SNOW PATROL
Director Hany Abu-assad does things the hard way in The Mountain Between Us
HAVING A STORY with just two characters should make a director’s job easy. No extras; fewer angles to shoot; very short queues for the catering truck. But Hany Abu-assad, director of
The Mountain Between Us, decided to put the kibosh on an easy life. How? By filming his tiny ensemble piece in the freezing conditions of Alberta, on Canada’s snowy peaks.
Based on the novel of the same name by American writer Charles Martin, this is the saga of two strangers, a doctor, Ben Bass (Idris Elba), and Alex Martin, a soon-to-be-married photojournalist (Kate Winslet), chartering a plane home after their commercial flight is cancelled. Neither can afford to wait a day.

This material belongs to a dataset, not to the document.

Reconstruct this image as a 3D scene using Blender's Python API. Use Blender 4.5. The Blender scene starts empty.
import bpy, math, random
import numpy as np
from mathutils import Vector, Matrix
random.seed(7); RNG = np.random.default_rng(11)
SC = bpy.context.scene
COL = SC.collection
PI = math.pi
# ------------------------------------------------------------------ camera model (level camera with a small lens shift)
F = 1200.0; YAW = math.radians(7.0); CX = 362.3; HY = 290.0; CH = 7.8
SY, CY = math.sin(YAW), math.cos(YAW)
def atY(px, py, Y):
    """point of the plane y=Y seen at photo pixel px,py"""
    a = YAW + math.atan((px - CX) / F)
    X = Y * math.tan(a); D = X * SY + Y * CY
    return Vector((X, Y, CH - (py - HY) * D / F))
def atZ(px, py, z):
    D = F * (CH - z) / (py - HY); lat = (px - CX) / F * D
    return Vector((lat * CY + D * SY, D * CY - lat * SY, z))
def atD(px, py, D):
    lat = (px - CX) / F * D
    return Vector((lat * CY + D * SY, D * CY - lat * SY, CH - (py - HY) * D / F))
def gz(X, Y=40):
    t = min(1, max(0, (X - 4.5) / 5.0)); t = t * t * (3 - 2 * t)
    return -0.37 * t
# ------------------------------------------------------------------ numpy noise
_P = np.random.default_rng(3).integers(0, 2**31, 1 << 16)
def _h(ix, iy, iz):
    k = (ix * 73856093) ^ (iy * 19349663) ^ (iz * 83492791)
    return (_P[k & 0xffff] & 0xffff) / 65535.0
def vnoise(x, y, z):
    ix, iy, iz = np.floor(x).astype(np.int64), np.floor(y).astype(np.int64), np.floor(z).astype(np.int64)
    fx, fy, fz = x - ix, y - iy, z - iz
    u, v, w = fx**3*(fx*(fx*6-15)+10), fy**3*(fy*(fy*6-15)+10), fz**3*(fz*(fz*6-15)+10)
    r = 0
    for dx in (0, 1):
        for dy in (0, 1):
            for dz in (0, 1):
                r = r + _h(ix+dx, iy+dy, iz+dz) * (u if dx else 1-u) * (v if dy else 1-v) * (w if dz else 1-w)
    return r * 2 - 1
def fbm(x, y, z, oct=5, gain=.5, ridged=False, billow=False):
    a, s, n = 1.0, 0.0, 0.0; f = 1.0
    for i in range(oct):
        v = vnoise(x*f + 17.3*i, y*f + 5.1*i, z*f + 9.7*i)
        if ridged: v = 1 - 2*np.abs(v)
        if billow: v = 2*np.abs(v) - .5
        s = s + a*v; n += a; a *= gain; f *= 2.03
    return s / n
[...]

Delays become the least of their worries when their plane crashes in the mountains, killing the pilot and leaving two people who met mere hours ago relying on each other to stay alive. It’s a bit like Alive meets
Homeward Bound, but with less cannibalism and just the one dog (more on him later).
“I don’t like to make things easy,” laughs Abu-assad, who has been Oscar-nominated twice for Best Foreign Language Film, for
Paradise Now (2005) and Omar (2013). “I never shoot my films anywhere comfortable,” he says, “because I make films about people in difficult circumstances.” The director shared his tiny cast’s hardships. “There was very little oxygen up there and we’d get home at the end of every day feeling like we’d been beaten up. Really.”
Even more daunting than the sub-zero temperatures was the challenge of keeping a film with just two characters cinematic. “It’s very different in a book, where you can use description and the characters’ inner voices,” says Abu-assad. “Conflict is what keeps the story interesting and trying to create that with two characters is something we had to do a lot of work on.”
Part of the solution came from casting Elba and Winslet — “both are actors who are automatically intriguing”; part came from eking out secrets about the pair as the film progresses; and part came from adding another cast member, whom the leads happen upon: a dog named Riley.
“That dog made my life so hard!” says Abu-assad. “The dog is cold! The dog is tired! But he gives the movie a great feel. He’s the comic relief, which a movie this tense needs. You need to release the tension sometimes in order to build it up again, and that’s what the dog does.”
When everything else is frozen, you can rely on a dog to warm the heart.